STATED GOAL - Only the lines from the line containing "Generate a Blender" through the line containing "scene.camera = cam" should be reproduced, please, with no pictures.

— BEGIN EXTRACTED DATA —

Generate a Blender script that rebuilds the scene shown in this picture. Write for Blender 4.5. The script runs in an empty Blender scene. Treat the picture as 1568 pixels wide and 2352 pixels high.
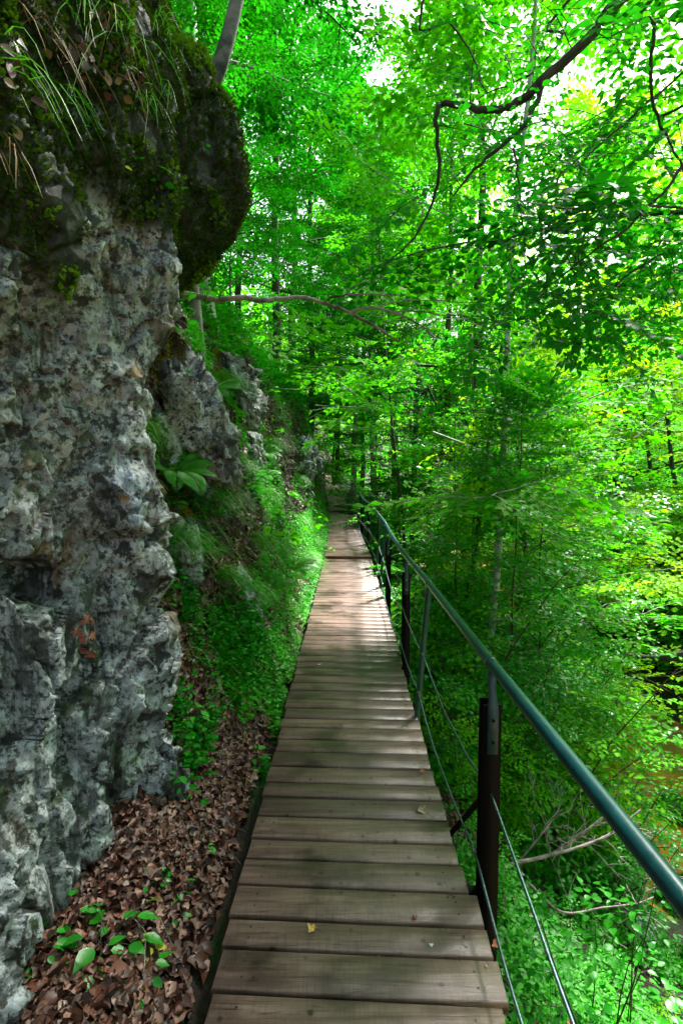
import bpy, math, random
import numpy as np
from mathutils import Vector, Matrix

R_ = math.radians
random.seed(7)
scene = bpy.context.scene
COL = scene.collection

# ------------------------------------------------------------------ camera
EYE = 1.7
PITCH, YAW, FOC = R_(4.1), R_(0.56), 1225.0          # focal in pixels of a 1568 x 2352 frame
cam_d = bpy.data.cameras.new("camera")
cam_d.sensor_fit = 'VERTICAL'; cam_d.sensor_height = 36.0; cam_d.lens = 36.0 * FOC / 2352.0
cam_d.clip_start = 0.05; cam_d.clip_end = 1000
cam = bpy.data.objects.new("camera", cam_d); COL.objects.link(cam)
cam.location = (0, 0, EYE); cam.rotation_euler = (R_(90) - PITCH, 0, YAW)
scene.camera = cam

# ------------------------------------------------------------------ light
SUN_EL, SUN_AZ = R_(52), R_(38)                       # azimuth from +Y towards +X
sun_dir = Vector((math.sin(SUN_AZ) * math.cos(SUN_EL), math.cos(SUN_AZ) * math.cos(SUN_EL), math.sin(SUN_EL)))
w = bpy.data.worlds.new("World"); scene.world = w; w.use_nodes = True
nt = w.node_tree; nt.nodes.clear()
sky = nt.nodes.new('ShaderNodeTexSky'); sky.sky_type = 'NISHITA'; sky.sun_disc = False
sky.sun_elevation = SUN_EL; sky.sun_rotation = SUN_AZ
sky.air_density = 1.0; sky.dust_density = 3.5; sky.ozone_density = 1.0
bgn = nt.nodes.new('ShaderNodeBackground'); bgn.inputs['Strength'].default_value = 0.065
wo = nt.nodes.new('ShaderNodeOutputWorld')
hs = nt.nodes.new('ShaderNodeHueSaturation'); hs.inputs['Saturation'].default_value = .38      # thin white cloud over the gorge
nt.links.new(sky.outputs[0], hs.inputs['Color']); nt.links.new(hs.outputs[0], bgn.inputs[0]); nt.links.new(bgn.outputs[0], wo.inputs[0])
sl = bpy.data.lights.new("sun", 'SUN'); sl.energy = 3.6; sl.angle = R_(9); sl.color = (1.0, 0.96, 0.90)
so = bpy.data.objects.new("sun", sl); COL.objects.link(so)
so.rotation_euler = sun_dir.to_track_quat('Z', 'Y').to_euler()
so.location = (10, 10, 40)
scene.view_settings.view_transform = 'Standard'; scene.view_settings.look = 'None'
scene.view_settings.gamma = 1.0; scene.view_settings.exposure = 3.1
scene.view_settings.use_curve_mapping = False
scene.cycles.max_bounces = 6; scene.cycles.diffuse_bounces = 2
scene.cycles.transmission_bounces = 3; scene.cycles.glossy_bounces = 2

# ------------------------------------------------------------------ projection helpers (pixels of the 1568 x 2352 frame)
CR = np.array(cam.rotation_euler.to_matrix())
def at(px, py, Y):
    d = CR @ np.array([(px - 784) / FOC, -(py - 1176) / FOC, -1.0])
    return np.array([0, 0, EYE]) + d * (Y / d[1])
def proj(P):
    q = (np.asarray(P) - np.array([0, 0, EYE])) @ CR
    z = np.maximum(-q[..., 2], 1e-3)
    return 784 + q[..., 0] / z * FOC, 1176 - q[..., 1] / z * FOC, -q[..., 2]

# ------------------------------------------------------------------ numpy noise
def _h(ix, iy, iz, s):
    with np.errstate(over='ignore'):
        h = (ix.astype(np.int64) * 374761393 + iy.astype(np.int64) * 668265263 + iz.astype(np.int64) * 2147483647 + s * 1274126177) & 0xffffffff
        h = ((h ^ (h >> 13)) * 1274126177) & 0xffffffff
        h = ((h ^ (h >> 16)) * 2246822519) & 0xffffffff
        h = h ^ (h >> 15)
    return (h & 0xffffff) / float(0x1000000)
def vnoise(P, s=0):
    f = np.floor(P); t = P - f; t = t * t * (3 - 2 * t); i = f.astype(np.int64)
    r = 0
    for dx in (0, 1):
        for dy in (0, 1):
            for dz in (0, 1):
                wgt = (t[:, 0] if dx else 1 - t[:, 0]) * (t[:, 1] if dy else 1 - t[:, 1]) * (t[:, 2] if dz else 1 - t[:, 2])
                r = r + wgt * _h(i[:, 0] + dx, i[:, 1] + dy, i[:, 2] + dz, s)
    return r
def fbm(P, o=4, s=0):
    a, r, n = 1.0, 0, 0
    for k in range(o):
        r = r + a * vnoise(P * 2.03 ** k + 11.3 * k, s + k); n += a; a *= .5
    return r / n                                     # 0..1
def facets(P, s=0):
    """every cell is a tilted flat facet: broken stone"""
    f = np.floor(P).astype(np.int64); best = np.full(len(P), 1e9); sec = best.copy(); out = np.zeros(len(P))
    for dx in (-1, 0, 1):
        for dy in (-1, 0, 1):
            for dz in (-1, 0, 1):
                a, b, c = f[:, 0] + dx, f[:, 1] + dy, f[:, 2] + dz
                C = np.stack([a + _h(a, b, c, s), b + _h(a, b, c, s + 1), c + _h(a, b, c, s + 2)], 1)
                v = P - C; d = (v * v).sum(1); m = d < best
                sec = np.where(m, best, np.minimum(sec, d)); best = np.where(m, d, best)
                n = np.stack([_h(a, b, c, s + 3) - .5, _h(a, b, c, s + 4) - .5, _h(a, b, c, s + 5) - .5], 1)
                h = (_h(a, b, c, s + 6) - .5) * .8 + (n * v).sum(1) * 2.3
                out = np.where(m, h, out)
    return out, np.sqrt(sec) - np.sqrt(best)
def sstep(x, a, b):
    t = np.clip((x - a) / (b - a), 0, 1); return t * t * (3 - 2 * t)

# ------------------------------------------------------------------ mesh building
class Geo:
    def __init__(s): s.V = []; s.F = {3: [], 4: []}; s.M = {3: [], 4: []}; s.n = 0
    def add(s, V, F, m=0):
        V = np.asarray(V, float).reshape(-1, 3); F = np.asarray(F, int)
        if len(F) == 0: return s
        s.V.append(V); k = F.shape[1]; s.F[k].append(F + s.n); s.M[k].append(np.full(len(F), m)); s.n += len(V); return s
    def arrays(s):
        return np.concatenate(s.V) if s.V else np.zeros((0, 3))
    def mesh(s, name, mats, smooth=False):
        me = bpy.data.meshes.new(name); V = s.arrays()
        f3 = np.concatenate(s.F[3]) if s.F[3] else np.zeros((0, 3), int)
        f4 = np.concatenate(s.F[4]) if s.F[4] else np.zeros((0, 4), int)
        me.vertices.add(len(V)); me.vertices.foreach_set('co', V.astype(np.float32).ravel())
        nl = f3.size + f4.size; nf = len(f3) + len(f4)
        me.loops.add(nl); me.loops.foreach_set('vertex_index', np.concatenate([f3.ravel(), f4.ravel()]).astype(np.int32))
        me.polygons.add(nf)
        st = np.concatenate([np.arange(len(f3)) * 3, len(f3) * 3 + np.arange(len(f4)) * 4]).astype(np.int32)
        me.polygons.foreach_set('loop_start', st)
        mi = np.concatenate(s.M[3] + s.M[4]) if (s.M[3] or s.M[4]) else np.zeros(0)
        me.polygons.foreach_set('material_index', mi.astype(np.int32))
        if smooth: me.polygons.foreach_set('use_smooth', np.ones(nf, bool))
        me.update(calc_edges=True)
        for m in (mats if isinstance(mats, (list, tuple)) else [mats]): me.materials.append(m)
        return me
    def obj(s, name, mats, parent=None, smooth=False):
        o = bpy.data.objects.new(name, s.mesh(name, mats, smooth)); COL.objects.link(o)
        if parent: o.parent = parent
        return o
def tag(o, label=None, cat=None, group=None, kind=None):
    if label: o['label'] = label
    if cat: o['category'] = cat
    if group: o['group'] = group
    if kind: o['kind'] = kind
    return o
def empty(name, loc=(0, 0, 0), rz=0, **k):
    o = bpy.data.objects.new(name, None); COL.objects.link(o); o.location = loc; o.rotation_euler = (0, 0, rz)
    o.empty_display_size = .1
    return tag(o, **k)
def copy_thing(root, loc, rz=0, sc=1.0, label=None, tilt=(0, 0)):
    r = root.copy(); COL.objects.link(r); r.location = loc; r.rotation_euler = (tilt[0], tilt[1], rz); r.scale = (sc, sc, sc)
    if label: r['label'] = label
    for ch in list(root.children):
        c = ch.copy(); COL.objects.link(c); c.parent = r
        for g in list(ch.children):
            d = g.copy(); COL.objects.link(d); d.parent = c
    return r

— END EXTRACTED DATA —
— BEGIN EXTRACTED DATA —

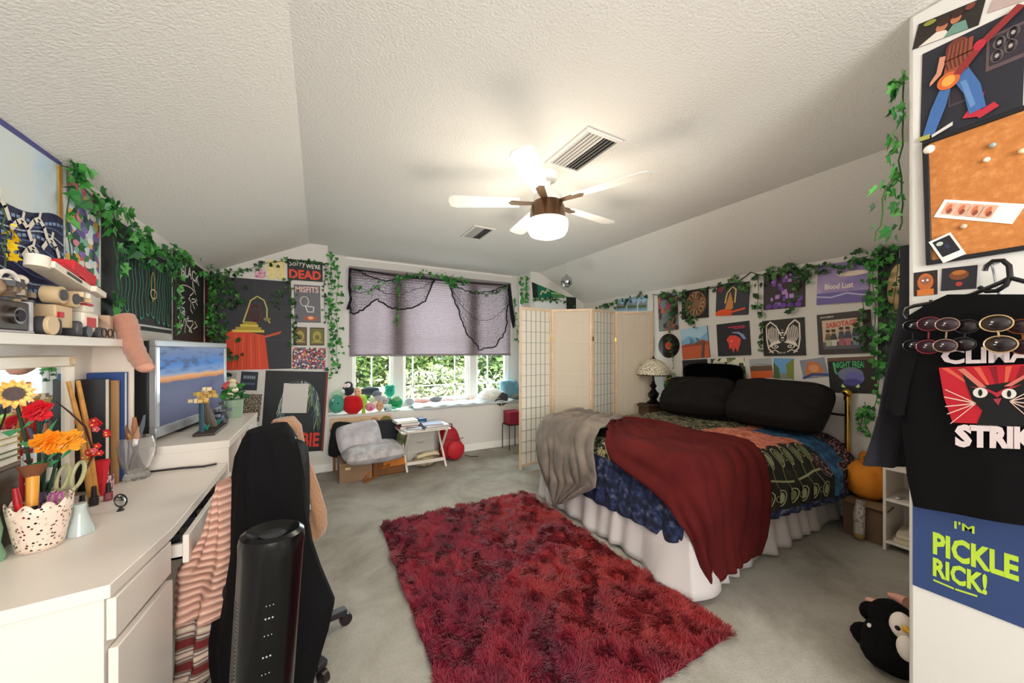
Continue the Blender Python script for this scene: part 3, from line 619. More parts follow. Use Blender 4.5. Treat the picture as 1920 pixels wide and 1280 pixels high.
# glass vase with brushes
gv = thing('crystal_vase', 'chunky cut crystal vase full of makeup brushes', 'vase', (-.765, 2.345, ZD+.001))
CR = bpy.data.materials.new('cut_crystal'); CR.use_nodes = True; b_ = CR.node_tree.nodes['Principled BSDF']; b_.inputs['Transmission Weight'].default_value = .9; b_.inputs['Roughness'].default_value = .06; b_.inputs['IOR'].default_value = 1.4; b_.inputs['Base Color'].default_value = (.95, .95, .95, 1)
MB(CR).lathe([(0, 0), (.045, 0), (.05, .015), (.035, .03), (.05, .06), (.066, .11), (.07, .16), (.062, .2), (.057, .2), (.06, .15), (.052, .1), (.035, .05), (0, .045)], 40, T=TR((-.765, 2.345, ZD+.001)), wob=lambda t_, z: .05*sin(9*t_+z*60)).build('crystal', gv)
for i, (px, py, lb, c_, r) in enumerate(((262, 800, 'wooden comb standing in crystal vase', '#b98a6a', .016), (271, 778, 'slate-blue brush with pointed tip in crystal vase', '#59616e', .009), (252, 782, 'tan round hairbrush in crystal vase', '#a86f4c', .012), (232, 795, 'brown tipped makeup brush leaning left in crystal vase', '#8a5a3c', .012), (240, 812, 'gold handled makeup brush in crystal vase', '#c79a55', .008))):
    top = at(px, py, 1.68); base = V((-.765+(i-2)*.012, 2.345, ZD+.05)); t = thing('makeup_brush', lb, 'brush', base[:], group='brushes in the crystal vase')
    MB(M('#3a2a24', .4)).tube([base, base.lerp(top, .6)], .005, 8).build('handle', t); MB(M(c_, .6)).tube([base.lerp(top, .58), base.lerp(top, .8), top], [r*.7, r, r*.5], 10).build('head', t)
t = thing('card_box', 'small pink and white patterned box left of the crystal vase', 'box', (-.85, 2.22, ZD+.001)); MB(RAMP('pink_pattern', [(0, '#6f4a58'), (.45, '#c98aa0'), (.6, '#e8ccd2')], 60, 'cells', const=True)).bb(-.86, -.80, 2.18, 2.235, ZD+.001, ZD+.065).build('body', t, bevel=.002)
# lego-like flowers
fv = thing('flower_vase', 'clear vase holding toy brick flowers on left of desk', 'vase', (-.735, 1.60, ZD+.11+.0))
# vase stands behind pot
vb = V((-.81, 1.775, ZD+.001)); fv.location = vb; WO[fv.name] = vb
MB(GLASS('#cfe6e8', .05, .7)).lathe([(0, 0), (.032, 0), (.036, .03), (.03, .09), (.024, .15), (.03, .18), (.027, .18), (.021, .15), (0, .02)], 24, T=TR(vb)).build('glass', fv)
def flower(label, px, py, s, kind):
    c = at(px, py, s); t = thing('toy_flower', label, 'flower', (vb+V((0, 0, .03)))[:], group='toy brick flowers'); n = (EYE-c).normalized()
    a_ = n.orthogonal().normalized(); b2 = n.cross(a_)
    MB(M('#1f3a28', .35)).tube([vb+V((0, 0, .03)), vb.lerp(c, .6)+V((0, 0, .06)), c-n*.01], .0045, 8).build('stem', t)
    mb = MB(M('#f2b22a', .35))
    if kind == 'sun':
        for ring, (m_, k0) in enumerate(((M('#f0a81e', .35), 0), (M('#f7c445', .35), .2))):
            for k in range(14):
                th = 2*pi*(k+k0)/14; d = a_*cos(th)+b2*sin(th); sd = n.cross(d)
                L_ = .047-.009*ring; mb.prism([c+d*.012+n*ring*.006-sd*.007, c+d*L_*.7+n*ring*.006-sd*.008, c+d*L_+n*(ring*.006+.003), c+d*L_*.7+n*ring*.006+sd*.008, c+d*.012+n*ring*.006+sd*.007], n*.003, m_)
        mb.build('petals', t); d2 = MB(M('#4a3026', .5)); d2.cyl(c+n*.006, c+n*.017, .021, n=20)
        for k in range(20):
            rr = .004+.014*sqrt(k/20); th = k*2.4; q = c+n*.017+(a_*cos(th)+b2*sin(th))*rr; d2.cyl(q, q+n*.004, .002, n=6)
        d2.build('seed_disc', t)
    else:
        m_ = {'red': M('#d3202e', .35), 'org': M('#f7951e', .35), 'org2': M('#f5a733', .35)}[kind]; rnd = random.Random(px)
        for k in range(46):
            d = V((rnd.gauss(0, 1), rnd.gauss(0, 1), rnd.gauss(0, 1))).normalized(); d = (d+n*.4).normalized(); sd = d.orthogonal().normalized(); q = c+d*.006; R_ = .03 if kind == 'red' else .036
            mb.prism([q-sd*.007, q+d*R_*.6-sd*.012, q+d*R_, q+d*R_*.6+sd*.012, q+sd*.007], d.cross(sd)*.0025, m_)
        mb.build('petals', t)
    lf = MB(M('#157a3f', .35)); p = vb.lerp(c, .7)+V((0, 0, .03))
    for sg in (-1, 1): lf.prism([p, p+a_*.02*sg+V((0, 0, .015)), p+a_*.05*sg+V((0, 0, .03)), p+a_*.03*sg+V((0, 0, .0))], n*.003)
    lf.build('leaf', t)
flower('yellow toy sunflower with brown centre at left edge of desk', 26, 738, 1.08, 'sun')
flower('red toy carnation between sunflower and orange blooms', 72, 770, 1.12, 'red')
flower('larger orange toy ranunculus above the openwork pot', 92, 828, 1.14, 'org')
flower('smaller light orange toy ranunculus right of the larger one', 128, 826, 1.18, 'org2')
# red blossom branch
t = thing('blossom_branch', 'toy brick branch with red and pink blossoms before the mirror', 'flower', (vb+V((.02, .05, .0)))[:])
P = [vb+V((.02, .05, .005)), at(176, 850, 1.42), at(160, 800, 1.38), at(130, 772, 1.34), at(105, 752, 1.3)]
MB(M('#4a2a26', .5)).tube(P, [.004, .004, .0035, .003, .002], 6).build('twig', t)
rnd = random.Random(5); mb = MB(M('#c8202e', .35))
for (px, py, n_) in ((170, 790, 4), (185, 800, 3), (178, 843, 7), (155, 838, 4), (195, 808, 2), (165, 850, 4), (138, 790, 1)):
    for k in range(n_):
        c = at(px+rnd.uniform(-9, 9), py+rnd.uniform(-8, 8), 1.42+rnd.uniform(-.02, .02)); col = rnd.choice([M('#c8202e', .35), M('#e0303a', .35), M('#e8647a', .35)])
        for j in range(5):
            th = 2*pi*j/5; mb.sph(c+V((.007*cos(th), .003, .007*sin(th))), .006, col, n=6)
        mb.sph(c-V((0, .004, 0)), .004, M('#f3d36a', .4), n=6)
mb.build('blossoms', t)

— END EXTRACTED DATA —
— BEGIN EXTRACTED DATA —

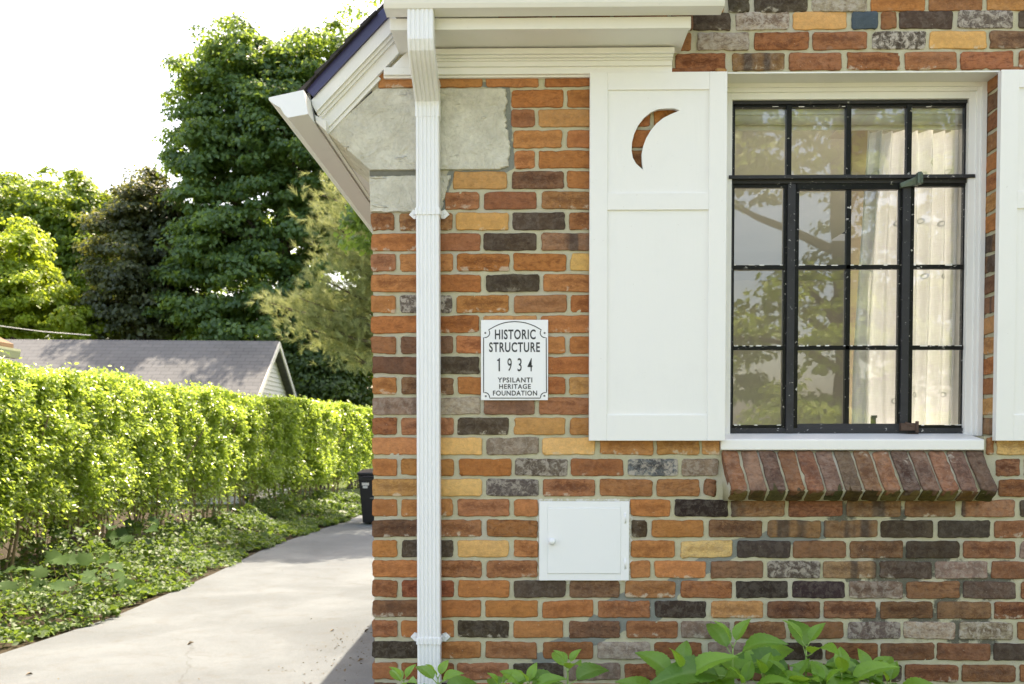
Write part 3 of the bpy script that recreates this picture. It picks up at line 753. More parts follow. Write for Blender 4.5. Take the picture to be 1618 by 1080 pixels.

— END EXTRACTED DATA —

COMPLETE ANSWER -
Generate a Blender script that rebuilds the scene shown in this picture. Write for Blender 4.5. The script runs in an empty Blender scene. Treat the picture as 1568 pixels wide and 2352 pixels high.
import bpy, math, random
import numpy as np
from mathutils import Vector, Matrix

R_ = math.radians
random.seed(7)
scene = bpy.context.scene
COL = scene.collection

# ------------------------------------------------------------------ camera
EYE = 1.7
PITCH, YAW, FOC = R_(4.1), R_(0.56), 1225.0          # focal in pixels of a 1568 x 2352 frame
cam_d = bpy.data.cameras.new("camera")
cam_d.sensor_fit = 'VERTICAL'; cam_d.sensor_height = 36.0; cam_d.lens = 36.0 * FOC / 2352.0
cam_d.clip_start = 0.05; cam_d.clip_end = 1000
cam = bpy.data.objects.new("camera", cam_d); COL.objects.link(cam)
cam.location = (0, 0, EYE); cam.rotation_euler = (R_(90) - PITCH, 0, YAW)
scene.camera = cam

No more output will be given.